Sunday, January 8, 2012

"Central Park Snowed In" (oil on linen; 10" x 12") sold

"Central Park Snowed In"
"Snow Trees" (oil, 8" x 12")
"Snow Creek" (oil, 9" x 12")

As you can see, I have a mini series going on here--snowscape with trees and creek/pond.  If I paint the same scene over and over again, I will die of boredom and atrophy.  But as I continue to explore the same theme with variations, I gain a deeper understanding of the theme.  In "Snow Creek," I learned how the smaller area of the sun-lit snow seems to glow next to the much larger one of the snow in shadow. 

In "Snow Trees," I grouped the sun-lit and shadowed areas and assigned them the two separate sections in the picture plane.  I played around by intensifying the blues of the creek, to contrast them with the warm colors of the trees.  But my main concern and fun was to figure out how to paint wet snow clinging to trees.

In the first painting of the new year, painted on the New Year's Day--"Central Park Snowed In--" I am back to the meandering stream and snow-coated trees.  I am also contrasting a small sun-lit area with the rest of the snow-covered pond at Central Park, which is in shadow.  I have become more ambitious, introducing the background, which is very different from the rest of the painting and works as the foil for it: the blurred skyline of Manhattan.  I was also trying to vary the tones in the foreground to indicate different states of moisture from snow to ice (darker) to water (darkest).

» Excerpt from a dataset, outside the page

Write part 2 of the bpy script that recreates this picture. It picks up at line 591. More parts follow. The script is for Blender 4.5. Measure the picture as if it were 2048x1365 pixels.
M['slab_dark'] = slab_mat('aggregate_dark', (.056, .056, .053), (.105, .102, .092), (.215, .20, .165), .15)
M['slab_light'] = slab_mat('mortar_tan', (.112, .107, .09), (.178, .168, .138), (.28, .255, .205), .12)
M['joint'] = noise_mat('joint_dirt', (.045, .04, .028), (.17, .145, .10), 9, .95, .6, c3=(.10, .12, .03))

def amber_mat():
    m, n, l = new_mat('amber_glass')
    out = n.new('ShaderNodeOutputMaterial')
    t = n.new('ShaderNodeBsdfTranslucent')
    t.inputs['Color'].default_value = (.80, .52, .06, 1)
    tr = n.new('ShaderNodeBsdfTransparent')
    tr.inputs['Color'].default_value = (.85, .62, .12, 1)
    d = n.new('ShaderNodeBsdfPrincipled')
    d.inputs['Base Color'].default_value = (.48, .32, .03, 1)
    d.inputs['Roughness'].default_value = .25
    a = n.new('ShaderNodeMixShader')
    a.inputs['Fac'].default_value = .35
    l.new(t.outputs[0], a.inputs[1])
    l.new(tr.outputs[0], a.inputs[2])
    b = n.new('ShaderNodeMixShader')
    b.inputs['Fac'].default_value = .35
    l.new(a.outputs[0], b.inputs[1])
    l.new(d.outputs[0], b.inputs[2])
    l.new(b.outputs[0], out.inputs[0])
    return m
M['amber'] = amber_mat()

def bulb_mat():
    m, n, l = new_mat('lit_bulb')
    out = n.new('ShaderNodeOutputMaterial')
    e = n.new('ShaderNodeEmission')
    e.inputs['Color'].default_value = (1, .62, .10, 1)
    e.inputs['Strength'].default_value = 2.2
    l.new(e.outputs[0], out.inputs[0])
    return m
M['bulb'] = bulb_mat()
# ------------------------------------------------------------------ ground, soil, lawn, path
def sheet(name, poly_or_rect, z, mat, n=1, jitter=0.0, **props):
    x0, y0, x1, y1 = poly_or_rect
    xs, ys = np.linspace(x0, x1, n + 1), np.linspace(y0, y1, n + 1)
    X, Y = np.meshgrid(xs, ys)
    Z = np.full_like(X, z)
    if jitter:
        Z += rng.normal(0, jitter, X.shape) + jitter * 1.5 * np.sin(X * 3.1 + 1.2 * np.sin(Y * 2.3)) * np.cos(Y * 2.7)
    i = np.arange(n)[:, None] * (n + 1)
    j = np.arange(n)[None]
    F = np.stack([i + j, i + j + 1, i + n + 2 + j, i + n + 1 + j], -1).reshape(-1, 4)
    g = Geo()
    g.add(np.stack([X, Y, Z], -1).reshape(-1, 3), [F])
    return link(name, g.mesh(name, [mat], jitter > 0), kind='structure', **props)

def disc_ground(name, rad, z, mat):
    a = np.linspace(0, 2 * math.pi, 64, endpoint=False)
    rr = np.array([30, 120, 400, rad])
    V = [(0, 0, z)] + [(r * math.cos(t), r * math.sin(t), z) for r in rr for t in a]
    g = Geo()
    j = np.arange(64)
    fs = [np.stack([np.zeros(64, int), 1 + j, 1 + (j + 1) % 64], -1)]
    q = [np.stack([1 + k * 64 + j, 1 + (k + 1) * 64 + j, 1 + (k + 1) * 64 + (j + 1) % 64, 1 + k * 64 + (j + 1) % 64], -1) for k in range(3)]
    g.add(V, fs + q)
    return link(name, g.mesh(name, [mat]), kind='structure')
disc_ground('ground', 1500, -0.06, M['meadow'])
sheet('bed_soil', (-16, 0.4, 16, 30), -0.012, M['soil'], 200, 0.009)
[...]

Painting these small "daily" paintings has been a great tool for self-education and growth for an amateur-turned professional artist, which is who I am.  Last year I retired from teaching history at a college, something I had been doing over twenty years, and began with much trepidation the adventure of a self-employed , starving artist.  One doesn't get younger.  It was now or never to do something I truly wanted.  Wish me luck!